### PROBLEM TO WORK ON
Below you will find a set of lines. Repeat them all exactly.

■ ■ ■ ■

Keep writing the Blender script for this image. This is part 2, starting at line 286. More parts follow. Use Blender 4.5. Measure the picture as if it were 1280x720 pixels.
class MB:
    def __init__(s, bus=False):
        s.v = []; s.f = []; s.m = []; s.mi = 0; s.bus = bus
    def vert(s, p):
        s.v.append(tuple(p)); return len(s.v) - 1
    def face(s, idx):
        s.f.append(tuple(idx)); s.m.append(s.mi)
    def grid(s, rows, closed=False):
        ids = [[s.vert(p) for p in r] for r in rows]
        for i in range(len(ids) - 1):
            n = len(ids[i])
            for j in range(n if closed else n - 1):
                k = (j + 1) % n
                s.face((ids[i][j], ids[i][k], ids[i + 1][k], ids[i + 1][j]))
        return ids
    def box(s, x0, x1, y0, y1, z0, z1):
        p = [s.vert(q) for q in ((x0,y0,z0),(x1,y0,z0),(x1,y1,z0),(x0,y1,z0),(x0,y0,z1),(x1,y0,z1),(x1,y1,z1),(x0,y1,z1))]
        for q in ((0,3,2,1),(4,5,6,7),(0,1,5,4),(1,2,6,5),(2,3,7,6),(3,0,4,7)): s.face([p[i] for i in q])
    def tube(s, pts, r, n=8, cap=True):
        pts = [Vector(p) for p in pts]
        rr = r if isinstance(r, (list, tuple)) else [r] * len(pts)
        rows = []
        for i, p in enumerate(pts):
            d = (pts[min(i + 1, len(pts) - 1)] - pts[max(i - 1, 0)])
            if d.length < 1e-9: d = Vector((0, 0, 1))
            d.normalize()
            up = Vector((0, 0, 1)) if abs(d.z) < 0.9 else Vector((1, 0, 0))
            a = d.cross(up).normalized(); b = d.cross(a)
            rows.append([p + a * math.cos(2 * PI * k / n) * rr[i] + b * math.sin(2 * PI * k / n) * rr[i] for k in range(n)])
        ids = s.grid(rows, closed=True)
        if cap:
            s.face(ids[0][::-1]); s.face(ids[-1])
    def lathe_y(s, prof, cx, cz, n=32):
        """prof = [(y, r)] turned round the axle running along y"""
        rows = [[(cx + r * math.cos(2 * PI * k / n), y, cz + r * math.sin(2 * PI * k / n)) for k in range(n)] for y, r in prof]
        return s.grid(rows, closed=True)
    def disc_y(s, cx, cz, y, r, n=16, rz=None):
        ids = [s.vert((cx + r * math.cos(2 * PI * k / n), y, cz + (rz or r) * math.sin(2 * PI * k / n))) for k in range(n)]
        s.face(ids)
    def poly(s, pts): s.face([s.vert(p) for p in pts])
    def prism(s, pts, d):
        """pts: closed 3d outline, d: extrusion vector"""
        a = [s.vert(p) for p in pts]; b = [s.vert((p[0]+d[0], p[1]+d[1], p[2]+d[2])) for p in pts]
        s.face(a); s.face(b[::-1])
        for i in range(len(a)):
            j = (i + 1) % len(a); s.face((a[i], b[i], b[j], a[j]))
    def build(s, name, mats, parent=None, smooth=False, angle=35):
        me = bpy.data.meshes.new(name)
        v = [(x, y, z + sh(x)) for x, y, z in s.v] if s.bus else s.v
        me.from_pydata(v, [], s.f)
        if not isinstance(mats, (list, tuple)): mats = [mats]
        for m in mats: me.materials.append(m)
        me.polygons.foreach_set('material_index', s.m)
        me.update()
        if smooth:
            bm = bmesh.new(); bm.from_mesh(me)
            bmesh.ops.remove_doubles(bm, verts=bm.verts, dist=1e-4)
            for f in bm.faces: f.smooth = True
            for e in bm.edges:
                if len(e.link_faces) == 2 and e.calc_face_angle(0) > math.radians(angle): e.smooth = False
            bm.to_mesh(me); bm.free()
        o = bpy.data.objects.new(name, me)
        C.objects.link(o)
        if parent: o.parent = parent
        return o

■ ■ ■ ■

### TASK RESULT
Keep writing the Blender script for this image. This is part 2, starting at line 286. More parts follow. Use Blender 4.5. Measure the picture as if it were 1280x720 pixels.
class MB:
    def __init__(s, bus=False):
        s.v = []; s.f = []; s.m = []; s.mi = 0; s.bus = bus
    def vert(s, p):
        s.v.append(tuple(p)); return len(s.v) - 1
    def face(s, idx):
        s.f.append(tuple(idx)); s.m.append(s.mi)
    def grid(s, rows, closed=False):
        ids = [[s.vert(p) for p in r] for r in rows]
        for i in range(len(ids) - 1):
            n = len(ids[i])
            for j in range(n if closed else n - 1):
                k = (j + 1) % n
                s.face((ids[i][j], ids[i][k], ids[i + 1][k], ids[i + 1][j]))
        return ids
    def box(s, x0, x1, y0, y1, z0, z1):
        p = [s.vert(q) for q in ((x0,y0,z0),(x1,y0,z0),(x1,y1,z0),(x0,y1,z0),(x0,y0,z1),(x1,y0,z1),(x1,y1,z1),(x0,y1,z1))]
        for q in ((0,3,2,1),(4,5,6,7),(0,1,5,4),(1,2,6,5),(2,3,7,6),(3,0,4,7)): s.face([p[i] for i in q])
    def tube(s, pts, r, n=8, cap=True):
        pts = [Vector(p) for p in pts]
        rr = r if isinstance(r, (list, tuple)) else [r] * len(pts)
        rows = []
        for i, p in enumerate(pts):
            d = (pts[min(i + 1, len(pts) - 1)] - pts[max(i - 1, 0)])
            if d.length < 1e-9: d = Vector((0, 0, 1))
            d.normalize()
            up = Vector((0, 0, 1)) if abs(d.z) < 0.9 else Vector((1, 0, 0))
            a = d.cross(up).normalized(); b = d.cross(a)
            rows.append([p + a * math.cos(2 * PI * k / n) * rr[i] + b * math.sin(2 * PI * k / n) * rr[i] for k in range(n)])
        ids = s.grid(rows, closed=True)
        if cap:
            s.face(ids[0][::-1]); s.face(ids[-1])
    def lathe_y(s, prof, cx, cz, n=32):
        """prof = [(y, r)] turned round the axle running along y"""
        rows = [[(cx + r * math.cos(2 * PI * k / n), y, cz + r * math.sin(2 * PI * k / n)) for k in range(n)] for y, r in prof]
        return s.grid(rows, closed=True)
    def disc_y(s, cx, cz, y, r, n=16, rz=None):
        ids = [s.vert((cx + r * math.cos(2 * PI * k / n), y, cz + (rz or r) * math.sin(2 * PI * k / n))) for k in range(n)]
        s.face(ids)
    def poly(s, pts): s.face([s.vert(p) for p in pts])
    def prism(s, pts, d):
        """pts: closed 3d outline, d: extrusion vector"""
        a = [s.vert(p) for p in pts]; b = [s.vert((p[0]+d[0], p[1]+d[1], p[2]+d[2])) for p in pts]
        s.face(a); s.face(b[::-1])
        for i in range(len(a)):
            j = (i + 1) % len(a); s.face((a[i], b[i], b[j], a[j]))
    def build(s, name, mats, parent=None, smooth=False, angle=35):
        me = bpy.data.meshes.new(name)
        v = [(x, y, z + sh(x)) for x, y, z in s.v] if s.bus else s.v
        me.from_pydata(v, [], s.f)
        if not isinstance(mats, (list, tuple)): mats = [mats]
        for m in mats: me.materials.append(m)
        me.polygons.foreach_set('material_index', s.m)
        me.update()
        if smooth:
            bm = bmesh.new(); bm.from_mesh(me)
            bmesh.ops.remove_doubles(bm, verts=bm.verts, dist=1e-4)
            for f in bm.faces: f.smooth = True
            for e in bm.edges:
                if len(e.link_faces) == 2 and e.calc_face_angle(0) > math.radians(angle): e.smooth = False
            bm.to_mesh(me); bm.free()
        o = bpy.data.objects.new(name, me)
        C.objects.link(o)
        if parent: o.parent = parent
        return o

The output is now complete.